Contracts for support until death should be one of the ways of providing adequate support to older persons when they need it the most. Instead of that, such kind of contracts have frequently been abused, resulting in leaving the older persons without both care and property.

That is why Ombudswoman Lora Vidović in her reports to the parliament recommends a range of concrete measures for diminishing the risks of abuse and strengthening the protection of older persons, however, only one of them has been implemented so far. Thus it is forbidden for the social care service providers, their employees and family members to conclude such kind of contracts. This positive change was brought by the amendments to the Social Care Act, which entered into force on 30th December 2017. No new positive steps in protection of older persons from the abuse of these contracts have been noticed, warned Ombudswoman on the occasion of the International Day of the Elderly, celebrating every year on 1st October at the UN initiative.

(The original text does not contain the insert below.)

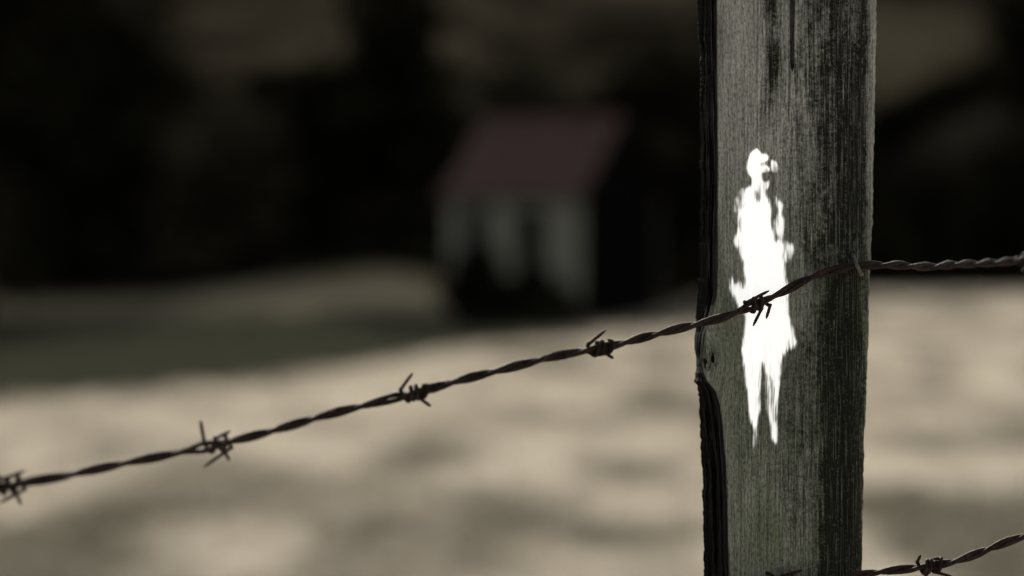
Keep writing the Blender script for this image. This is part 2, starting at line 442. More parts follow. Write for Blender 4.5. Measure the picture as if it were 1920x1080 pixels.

Specifically, there is neither register of support providers nor is the number of such limited; one carer still may conclude contracts with even tens of older persons, which undermines any proper support. Hence, older persons seek help after the conclusion of such contract when the only remedy is a court procedure for its annulment. Having in mind that they often lack enough money, are of poor health and cannot care for themselves independently, a protracted court procedure may be fatal for them. Therefore it is of utmost importance that court procedures for the annulment of such contracts be prompt and that the older persons receive social care during the trial.